Scientists in Madagascar, at the American Museum of Natural History in New York and the Vienna Natural History Museum and at the University of Massachusetts Amherst now have a nearly complete skeleton of a rare species of extinct lemur to study thanks to a century-long discovery and reconstruction effort. Laurie R. Godfrey, professor of anthropology at UMass Amherst and lemur expert, played a key role in the process in which contemporary researchers were able to match newly found bones with those discovered in a cave in Madagascar in 1899 to construct much of the skeleton of a rare species of extinct lemur.

“It’s remarkable that we were able to reunite bits of the original skeleton,” Godfrey says. “This is a very big gift to science from many people.”

Collecting and casting of the lemur bones and assembling them into a near complete skeleton capped off a process that began in 1899 in the Andrahomana Cave in southeastern Madagascar. It began with a little known explorer named Franz Sikora who unearthed an incomplete skull of the subadult lemur, along with specimens belonging to an infant, juvenile and adult in that cave. Sikora sent the specimens to Vienna where they were described by Lorenz von Liburnau, who named the species “Hadropithecus stenognathus.”

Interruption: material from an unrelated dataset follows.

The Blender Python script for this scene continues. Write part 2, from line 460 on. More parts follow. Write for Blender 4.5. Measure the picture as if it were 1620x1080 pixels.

This illustration shows the original "Hadropithecus" skull discovered in 1899 in a cave on Madagascar and new bone fragments, including parts of the eye sockets, found in 2003 by a team that included Laurie R. Godfrey of UMass Amherst.  Photo courtesy of Timothy Ryan, Penn State University

“Hadropithecus” was a large male baboon-sized lemur with a flat face and a long tail. It would have spent a lot of time on the ground, and it lived several thousand years ago along the southern and western shores of Madagascar, as well as at some interior sites. 

In 2003, a team of scientists, including Godfrey, revisited the Andrahomana Cave and found bones and bone fragments from the same animal found in the 1899 expedition, Godfrey says. Among them were pieces of frontal bone (parts of the eye sockets), teeth and many other bones that belong to Sikora’s subadult “Hadropithecus.” Alan Walker at Pennsylvania State University noticed that association and launched an effort to reconstruct the whole skull digitally, using the pieces found in 1899 and the other pieces found in 2003. This reconstruction was recently published in the Aug. 5 issue of the Proceedings of the National Academy of Sciences. 

In August 2008, Godfrey and Natalie Vasey, an anthropology professor at Portland State University in Oregon, visited the Vienna Natural History Museum with the express purpose of reuniting the parts of the subadult lemur skeleton. Godfrey had organized an effort to have casts made of all of the bones, to unite the original cranial and postcranial elements in Vienna, and distribute complete sets of casts of the skeleton to Madagascar, UMass Amherst and the American Museum of Natural History in New York. 

That laborious casting effort, being conducted at the American Museum of Natural History in New York and at the Vienna Natural History Museum, is now almost complete, and visitors will soon be able to see the skeleton in the Godfrey laboratory in Machmer Hall at UMass Amherst. 

The 2003 team of paleoecologists, paleontologists, archaeologists and primatologists that explored the cave was led by David Burney, director of Conservation at the National Tropical Botanical Garden in Kalaheo, Hawaii. They settled on a remote corner of the cave for careful, systematic excavation – a site they called Ramily’s house, named for the Malagasy archaeologist and team member, Ramilisonina, who directed excavation there. The team found parts of the skeleton of “Hadropithecus” that were previously unknown, including the first hand-bones, vertebrae, and ribs, along with some hind limb elements that confirmed some of Godfrey’s earlier hunches about the animal.